If kimchi, that spicy-hot fermented cabbage, has been your only introduction to Korean food, read on. The Sun & Moon Korean Restaurant will convince you that the country’s cuisine ranges far wider than hot to hotter. Remember when you learned that about Thai cooking, and the joys that followed? Like that.

The place is halfway into its fourth year, tucked away in East Providence, but word has certainly gotten around by now. Hearing yet another recommendation from friends, we finally decided to check it out. After just discovering the place on their own, Stuart and Cathy had already been to the Sun & Moon twice that week, but they didn’t have to be talked into indulging again.

How could a restaurant with dishes called Dukguk and Dolshot Bibimbob not at least be fun?

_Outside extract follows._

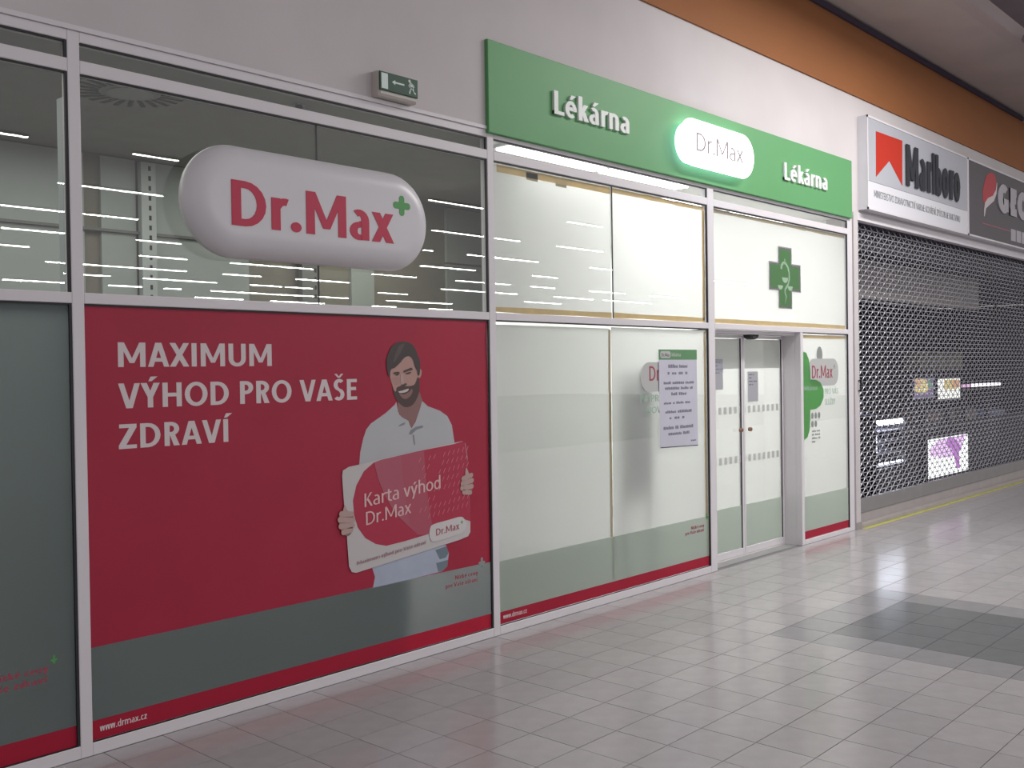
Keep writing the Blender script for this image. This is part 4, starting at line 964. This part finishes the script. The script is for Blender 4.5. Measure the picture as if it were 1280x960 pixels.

The space is small, however, so to keep the lines down, please, let’s not all act on the following recommendations at the same time. Tables for two line the wall at the left, ending with a single four-seater at the end. Everyone else has to sit at the counter, with the exception of the two or three duos who can fit around a single table at the front window. The walls are sunshine yellow, mottled with orange, quite Floridian. Paper lantern globes dangle festively above the counter.

We ordered hot tea, and along with that came complementary condiments — four small dishes for each couple — with more to follow as the meal progressed. There was kimchi, of course, the traditional pickled Chinese cabbage, crunchy and not overly hot here. Next to it were slices of daikon, marinated yellow and sweet, rather than peppery like the Japanese kind. There were also a flavorful, spicy red sauce and sesame seed-sprinkled soy sauce. Lightly vinegared mung bean sprouts, as well as sweetened cucumber slices, arrived later. Varied and subtle taste sensations are obviously on this cuisine’s agenda.

A dozen appetizers range from Korean sausage through spicy squid, and rice rolled in seaweed to simple vegetable dumplings, fried or steamed. We had the latter version, Jin Man-do ($7.99), plump rimmed hats that hold soy sauce nicely. We also shared a couple of other starters. We couldn’t not have the Japchae ($7.99), since a typo rendered the description as "sweat potato noodles w/vegetables." The briskly moving, hard-working cooks behind the counter obviously prepared it correctly. The vegetables were mainly shredded cabbage with some greens sprinkled on top, and the sweet potatoes came pleasantly through with the correct adjective in full functioning order. We enjoyed that better than the Jol Myun ($8.99), which had noodles made from regular potatoes. They were blander, or subtler, but became spicier when swirled in their sauce.

Our appetizer high point was the Haemul-Pajun ($11.99), described at our table as a Korean fritatta and on the menu as a Korean pancake. I’d say Korean omelette: eggy and full of seafood and scallions, quite delicious.

The three main dishes we chose each had an interesting sauce that was distinct from the others. The Ojinguh Dup-Bob ($8.99) was squid over rice, the fire-engine-red rings tender and quite hot. My Korean BBQ ($15.99) was a stack of sweetly marinated beef ribs, country-style, with just a cross-section of bone at the side of a quarter-inch slice of meat; the carnivores at the table appreciated their moistness. A ketchup squeeze bottle of a richly spicy sauce was there to add complex flavor. Most interesting was Johnnie’s Saengsun Gatsu ($9.99), fried flounder thinly battered and crosshatched with a sweetly flavorful "special sauce" that puts McDonald’s to shame. The Korean sauce fetish culminated on that plate with squiggles of American ketchup and Italian mustard sauce dancing in sweet/hot rapprochement on a pile of shredded cabbage.

For dessert, we were brought complementary slices of Korean pear and Korean apple on toothpicks; simple, sweet, appreciated.

Chef/proprietor Eunha Kim grew up in southeastern South Korea, where her family ran a restaurant. At Sun & Moon, she passed on the tradition quite convincingly to our table, foodies unfamiliar with Korean cooking. What a welcome addition to the pan-Asian offerings in a region where, not all that long ago, Chinese restaurants had the only woks in town.